In His mercy He is operating within us to cause us to love Him so that He can grow within us. If it were not for His mercy, we would not be here. We are here loving Him. Whether we fail or succeed, He still grows in us. If we lose our temper, His operation causes us to have a full repentance. We may pray, "Lord, forgive me for losing my temper." This is a sign of His operation in us. Many times our growth in our failure is more than in our success.
We can consider David as an example of this. David committed a terrible sin with Bathsheba, but was he more spiritual after that sin or before it? Surely he became more spiritual after his sin, his repentance, and his receiving of God's forgiveness. This does not mean that we should try to commit sin. But we need to realize that the Lord's mercy sustains us all the time. At times God may put His mercy aside to try us, to test us.
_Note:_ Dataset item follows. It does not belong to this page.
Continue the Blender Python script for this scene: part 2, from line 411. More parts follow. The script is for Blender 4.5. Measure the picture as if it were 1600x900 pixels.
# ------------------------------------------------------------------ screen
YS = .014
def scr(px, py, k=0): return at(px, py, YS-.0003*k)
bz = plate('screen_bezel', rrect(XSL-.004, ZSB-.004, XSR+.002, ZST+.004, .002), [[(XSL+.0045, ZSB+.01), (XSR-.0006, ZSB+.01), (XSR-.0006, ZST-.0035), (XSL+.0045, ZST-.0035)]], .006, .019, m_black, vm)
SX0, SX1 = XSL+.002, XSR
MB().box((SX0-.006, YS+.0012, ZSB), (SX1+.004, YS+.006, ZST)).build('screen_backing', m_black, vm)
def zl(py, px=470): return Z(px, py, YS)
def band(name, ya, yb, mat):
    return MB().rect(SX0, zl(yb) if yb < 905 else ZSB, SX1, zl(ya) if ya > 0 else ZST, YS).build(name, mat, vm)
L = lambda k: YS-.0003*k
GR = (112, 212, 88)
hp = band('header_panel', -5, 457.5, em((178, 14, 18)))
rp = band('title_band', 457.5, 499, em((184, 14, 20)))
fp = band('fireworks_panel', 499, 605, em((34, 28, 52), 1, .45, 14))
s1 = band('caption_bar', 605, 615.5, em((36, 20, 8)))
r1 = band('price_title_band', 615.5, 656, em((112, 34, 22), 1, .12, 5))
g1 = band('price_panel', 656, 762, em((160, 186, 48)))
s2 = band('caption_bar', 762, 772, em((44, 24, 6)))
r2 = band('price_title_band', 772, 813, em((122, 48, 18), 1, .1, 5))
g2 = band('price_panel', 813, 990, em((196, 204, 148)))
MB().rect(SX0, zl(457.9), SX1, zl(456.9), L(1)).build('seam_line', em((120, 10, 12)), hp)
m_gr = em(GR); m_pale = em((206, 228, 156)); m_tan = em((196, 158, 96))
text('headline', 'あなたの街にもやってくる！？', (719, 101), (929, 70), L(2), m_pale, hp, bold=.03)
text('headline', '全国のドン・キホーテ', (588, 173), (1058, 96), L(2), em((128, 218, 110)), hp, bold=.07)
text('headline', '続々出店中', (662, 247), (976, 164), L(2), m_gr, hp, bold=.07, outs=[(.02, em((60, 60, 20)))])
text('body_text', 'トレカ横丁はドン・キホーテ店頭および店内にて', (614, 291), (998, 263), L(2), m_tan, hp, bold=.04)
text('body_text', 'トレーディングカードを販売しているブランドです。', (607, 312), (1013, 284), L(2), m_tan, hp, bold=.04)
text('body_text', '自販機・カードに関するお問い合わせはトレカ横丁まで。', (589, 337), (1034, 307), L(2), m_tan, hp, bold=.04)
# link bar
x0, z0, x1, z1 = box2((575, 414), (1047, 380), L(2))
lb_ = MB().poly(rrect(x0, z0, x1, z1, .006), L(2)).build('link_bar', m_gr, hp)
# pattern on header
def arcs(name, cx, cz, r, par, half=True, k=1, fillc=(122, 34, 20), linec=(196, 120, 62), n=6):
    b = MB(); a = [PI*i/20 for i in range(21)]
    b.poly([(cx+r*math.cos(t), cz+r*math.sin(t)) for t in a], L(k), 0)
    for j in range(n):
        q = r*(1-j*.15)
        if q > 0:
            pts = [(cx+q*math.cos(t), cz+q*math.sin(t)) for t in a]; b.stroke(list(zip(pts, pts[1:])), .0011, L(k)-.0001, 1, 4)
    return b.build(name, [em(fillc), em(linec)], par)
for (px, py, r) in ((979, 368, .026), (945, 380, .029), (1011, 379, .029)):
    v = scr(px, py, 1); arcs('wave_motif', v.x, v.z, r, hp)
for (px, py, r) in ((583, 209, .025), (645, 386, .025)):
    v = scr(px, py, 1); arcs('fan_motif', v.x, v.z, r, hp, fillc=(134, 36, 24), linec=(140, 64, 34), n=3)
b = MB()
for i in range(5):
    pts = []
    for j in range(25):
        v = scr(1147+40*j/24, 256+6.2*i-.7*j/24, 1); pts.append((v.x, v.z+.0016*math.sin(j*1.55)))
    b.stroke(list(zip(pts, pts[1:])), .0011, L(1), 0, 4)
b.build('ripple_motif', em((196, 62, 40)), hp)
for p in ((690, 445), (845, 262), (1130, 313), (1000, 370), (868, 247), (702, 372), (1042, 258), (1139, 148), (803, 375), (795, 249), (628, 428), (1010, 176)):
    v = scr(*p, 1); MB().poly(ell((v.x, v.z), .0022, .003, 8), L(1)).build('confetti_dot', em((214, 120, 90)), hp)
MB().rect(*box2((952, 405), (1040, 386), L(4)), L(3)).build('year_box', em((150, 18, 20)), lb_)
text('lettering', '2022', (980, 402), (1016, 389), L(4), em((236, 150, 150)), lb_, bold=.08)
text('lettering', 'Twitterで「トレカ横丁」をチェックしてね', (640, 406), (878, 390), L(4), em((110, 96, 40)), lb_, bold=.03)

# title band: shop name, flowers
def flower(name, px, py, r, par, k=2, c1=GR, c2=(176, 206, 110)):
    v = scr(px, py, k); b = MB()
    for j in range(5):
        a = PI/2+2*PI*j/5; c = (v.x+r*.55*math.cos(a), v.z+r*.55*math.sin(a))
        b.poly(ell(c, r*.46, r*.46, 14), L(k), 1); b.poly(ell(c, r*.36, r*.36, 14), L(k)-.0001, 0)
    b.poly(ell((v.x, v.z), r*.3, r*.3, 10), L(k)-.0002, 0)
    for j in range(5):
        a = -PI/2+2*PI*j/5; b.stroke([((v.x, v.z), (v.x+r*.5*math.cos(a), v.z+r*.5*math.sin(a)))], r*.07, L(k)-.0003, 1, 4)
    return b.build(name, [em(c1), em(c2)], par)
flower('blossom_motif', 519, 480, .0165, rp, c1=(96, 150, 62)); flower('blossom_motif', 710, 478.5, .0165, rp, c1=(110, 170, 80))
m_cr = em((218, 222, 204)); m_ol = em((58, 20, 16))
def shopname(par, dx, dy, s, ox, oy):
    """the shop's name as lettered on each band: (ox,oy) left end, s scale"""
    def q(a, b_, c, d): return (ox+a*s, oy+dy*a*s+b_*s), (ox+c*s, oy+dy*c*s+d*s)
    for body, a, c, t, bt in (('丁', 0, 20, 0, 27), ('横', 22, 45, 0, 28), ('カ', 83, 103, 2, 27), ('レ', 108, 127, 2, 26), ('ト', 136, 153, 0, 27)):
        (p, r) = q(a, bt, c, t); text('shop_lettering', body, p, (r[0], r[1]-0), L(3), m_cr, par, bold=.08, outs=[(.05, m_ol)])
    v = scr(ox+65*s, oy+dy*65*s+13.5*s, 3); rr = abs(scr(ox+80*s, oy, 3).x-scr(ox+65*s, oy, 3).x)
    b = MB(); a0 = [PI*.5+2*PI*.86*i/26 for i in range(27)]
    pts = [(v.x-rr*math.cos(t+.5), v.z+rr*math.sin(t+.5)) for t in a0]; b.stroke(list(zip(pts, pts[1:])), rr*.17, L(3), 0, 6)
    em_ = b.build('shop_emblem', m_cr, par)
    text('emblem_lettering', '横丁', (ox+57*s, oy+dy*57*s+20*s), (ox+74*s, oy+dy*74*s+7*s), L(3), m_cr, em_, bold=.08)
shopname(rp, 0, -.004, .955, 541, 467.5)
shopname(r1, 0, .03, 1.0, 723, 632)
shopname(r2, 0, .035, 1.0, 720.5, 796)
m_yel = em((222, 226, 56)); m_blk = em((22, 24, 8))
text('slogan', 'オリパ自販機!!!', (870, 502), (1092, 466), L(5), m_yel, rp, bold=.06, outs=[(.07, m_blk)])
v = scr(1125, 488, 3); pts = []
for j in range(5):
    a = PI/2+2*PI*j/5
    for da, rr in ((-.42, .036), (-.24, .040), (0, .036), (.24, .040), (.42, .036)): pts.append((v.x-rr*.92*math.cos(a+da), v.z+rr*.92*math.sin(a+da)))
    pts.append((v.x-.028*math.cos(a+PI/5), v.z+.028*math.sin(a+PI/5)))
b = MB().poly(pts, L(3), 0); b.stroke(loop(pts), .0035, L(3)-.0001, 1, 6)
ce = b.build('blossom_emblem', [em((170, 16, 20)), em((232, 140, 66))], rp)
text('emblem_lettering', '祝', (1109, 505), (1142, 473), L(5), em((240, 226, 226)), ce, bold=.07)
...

Regardless of how we are, when God would do this, we cannot help but fail.
Peter was so strong to tell the Lord that even if all the others would be stumbled, he would never be stumbled (Matt. 26:33). He said that he was ready to go with the Lord both to prison and to death (Luke 22:33). Then the Lord said to him, "Peter, a rooster will not crow today until you deny three times that you know Me" (v. 34). The Lord had to put His mercy aside for a time so that Peter's natural strength and self-confidence could be dealt with. After Peter's failure, he surely became more spiritual than before.
This illustrates how God today is moving in us to do a work for His building. His building is to be consummated through the church in the New Jerusalem. He operates in us in our thinking, our willing, and our doing. While He is operating in us, He is growing in us. Then we grow in His growth. This is the work of God's new creation. God works on us as the old creation to produce the new creation.
The building up of the New Jerusalem as the outcome of God's new creation is not a sudden thing. It is altogether a progressive thing. This progression started from Adam. First, God worked on Adam as the first piece of material for His New Jerusalem. Then God worked on another piece of the old creation, Abel. Eventually, Abel came out to be a part of God's new creation. God works throughout all the successive generations to gain the New Jerusalem as the final product of His new creation work. Today as we grow in Him and He grows in our growth, He is arriving at His goal to consummate His new creation work. This work is going on, and this work will have a consummation. This is why the title of this message is "The Move of God in Man in the Consummation of the New Jerusalem."